A colleague reported that the employee was smelling of alcohol and once interviewed, his line manager took the same view. The employee was suspended pending further investigation.

The employer’s disciplinary policy stated that being unfit for work due to the effects of alcohol would be rendered gross misconduct.

Whilst, the managers had (in the past) expressed concerns about the employee smelling of alcohol, the investigation report concluded that nobody has had any concerns about his behaviour or that he has been acting drunk….there have been no other negative reports about him.

The employee was nonetheless summarily dismissed for gross misconduct.

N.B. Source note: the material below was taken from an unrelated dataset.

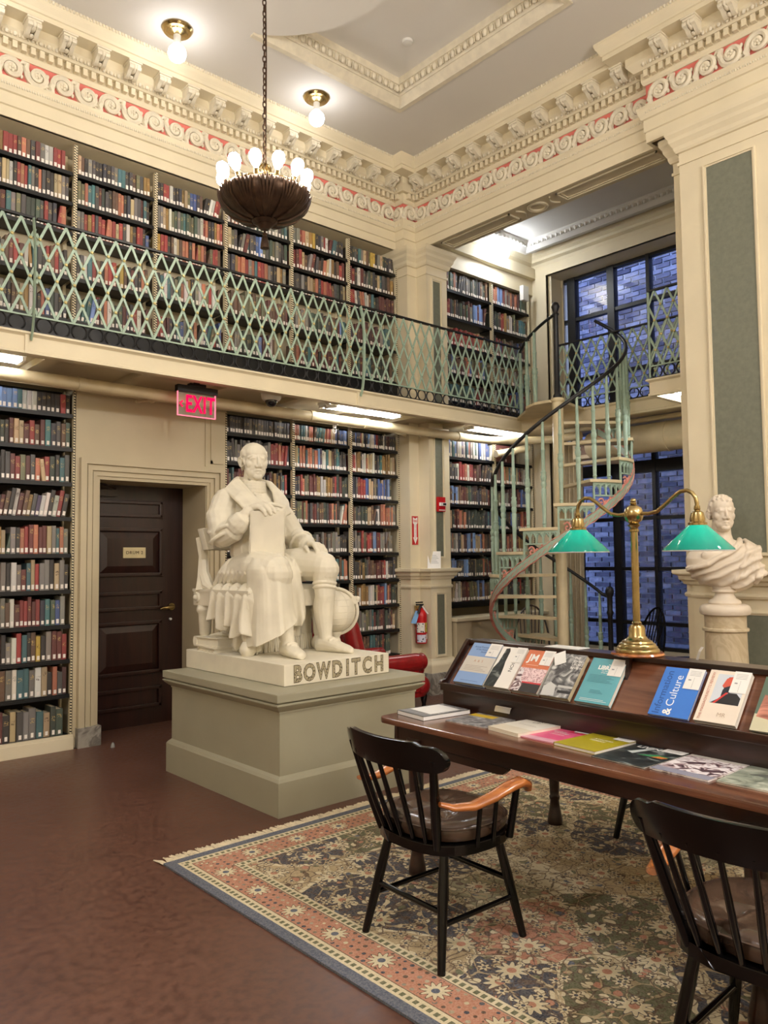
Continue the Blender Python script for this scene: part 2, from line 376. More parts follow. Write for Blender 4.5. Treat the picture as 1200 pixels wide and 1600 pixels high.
for i, (a, b, f) in enumerate(segs):
    a2 = (max(a[0], .9), a[1]) if i == 0 else a
    if i in (0, 3, 4):
        along(a2, b, .208, sme, fz, 'scroll_relief', 5.595, .004, f, True, .03, i)
        along(a2, b, .288, mme, cor, 'modillion', 5.86, .127, f, False, .08)
    else:
        along(a2, b, .19, sme, fz, 'scroll_relief', 5.595, .004, f, True, .0, i)
        along(a2, b, .2, mme, cor, 'modillion', 5.86, .127, f, False, .0)
    along(a2, b, .072, dme, cor, 'dentil', 5.775, .05, f, False, .0)
    egg_run(eg, (a2[0] + f[0] * .1, a2[1] + f[1] * .1, 0), (b[0] + f[0] * .1, b[1] + f[1] * .1, 0), 5.848, (f[0], f[1], 0), .004, .066, .019)
    egg_run(eg, (a2[0] + f[0] * .05, a2[1] + f[1] * .05, 0), (b[0] + f[0] * .05, b[1] + f[1] * .05, 0), 5.435, (f[0], f[1], 0), .006, .04, .009)
    egg_run(eg, (a2[0] + f[0] * .31, a2[1] + f[1] * .31, 0), (b[0] + f[0] * .31, b[1] + f[1] * .31, 0), 6.092, (f[0], f[1], 0), .012, .055, .014)
tag(eg.build('egg_and_dart', 'plaster', cor, smooth=60), kind='stuff')
# ---------------------------------------------------------------- pilaster mouldings: capitals, dado rail, base, marble foot
POST = [(6.2, YW), (6.2, 6.5), (XB, 6.5), (XB, 6.33), (6.69, 6.33), (6.69, YW)]
PILR = [(6.69, 3.26), (XB, 3.26), (XB, 3.14), (6.22, 3.14), (6.22, -3.9)]
CAPI = [(0, 4.86), (.012, 4.86), (.012, 4.885), (.002, 4.89), (.002, 4.965), (.02, 4.97), (.03, 4.99), (.035, 5.02), (.06, 5.06), (.065, 5.09), (.085, 5.12), (.09, 5.14), (.09, 5.175), (0, 5.175)]
DADO = [(0, 1.20), (.012, 1.2), (.018, 1.22), (.012, 1.235), (.002, 1.24), (.002, 1.30), (.02, 1.305), (.03, 1.33), (.05, 1.345), (.055, 1.375), (.085, 1.39), (.09, 1.40), (.09, 1.425), (0, 1.43)]
BASE = [(0, .40), (.012, .40), (.02, .375), (.045, .345), (.05, .33), (.05, .245), (0, .245)]
FOOT = [(.0, .20), (.052, .245), (.056, .24), (.056, 0)]
for k, P in enumerate((POST, PILR)):
    who = 'corner pilaster by the fire sign' if k == 0 else 'tall right pilaster behind the bust'
    struct(MB().sweep(CAPI, P).build('trim_%d' % (4 + 4 * k), 'cream'), 'moulded cream capital of the ' + who)
    struct(MB().sweep(DADO, P).build('trim_%d' % (5 + 4 * k), 'cream'), 'moulded cream dado rail of the ' + who)
    struct(MB().sweep(BASE, P).build('trim_%d' % (6 + 4 * k), 'cream'), 'moulded cream base of the ' + who)
    struct(MB().sweep(FOOT, P).build('trim_%d' % (7 + 4 * k), 'marble'), 'grey veined marble foot of the ' + who)
def panel(name, u0, u1, z0, z1, place, parent):    # green panel in a raised frame; place maps (u, out, z) to the world
    fr = MB(); W_ = .022
    def fb(a, b, c, d, o0, o1):
        pts = [place(u, o, z) for z in (c, d) for o in (o0, o1) for u in (a, b)]
        fr.add(pts, [(0, 2, 3, 1), (4, 5, 7, 6), (0, 1, 5, 4), (2, 6, 7, 3), (0, 4, 6, 2), (1, 3, 7, 5)])
    for (o, i, h) in ((0, .012, .022), (.012, W_ + .004, .012)):
        fb(u0 - W_ + o, u1 + W_ - o, z0 - W_ + o, z0 - W_ + i, 0, h); fb(u0 - W_ + o, u1 + W_ - o, z1 + W_ - i, z1 + W_ - o, 0, h)
        fb(u0 - W_ + o, u0 - W_ + i, z0 - W_ + i, z1 + W_ - i, 0, h); fb(u1 + W_ - i, u1 + W_ - o, z0 - W_ + i, z1 + W_ - i, 0, h)
    f = fr.build('panel_frame', 'cream', parent)
    p = MB(); pts = [place(u, o, z) for z in (z0, z1) for o in (0, .006) for u in (u0, u1)]
    p.add(pts, [(0, 2, 3, 1), (4, 5, 7, 6), (0, 1, 5, 4), (2, 6, 7, 3), (0, 4, 6, 2), (1, 3, 7, 5)]); p.build('green_panel', 'green', parent)
wr = bpy.data.objects['wall_right']
jamb = lambda u, o, z: (u, 6.33 - o, z)
panel('p', 6.44, 6.57, 3.30, 4.80, jamb, wr); panel('p', 6.44, 6.57, 1.56, 2.98, jamb, wr); panel('p', 6.44, 6.57, .44, 1.13, jamb, wr)
pil = lambda u, o, z: (6.22 - o, u, z)
panel('p', 2.53, 2.91, 1.56, 4.76, pil, wr); panel('p', 2.53, 2.91, .5, 1.08, pil, wr)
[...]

The Employment Tribunal concluded that he had been unfairly dismissed. The Employment Judge found that as there was no evidence demonstrating that he was incapable of functioning effectively at work, no reasonable employer would have concluded that he was unfit for duty as defined in the employer’s Disciplinary Policy. He suggested that no reasonable employer would (without evidence of some accompanying impairment of performance), rely on smelling of alcohol as amounting to gross misconduct or conduct justifying summary dismissal.

Whilst this is a first instance decision and therefore the judgment is not binding on other cases before the Tribunal, it illustrates the need for an employer to ensure that the disciplinary sanction is appropriate. In this case, a warning could have been given and whilst being unfit for duty through the effect of alcohol was given as an example of misconduct, there was no evidence to suggest that he had been unfit for duty.

If a warning had been given and the employee had continued to turn up for work smelling of alcohol, it is likely that this decision would have been different.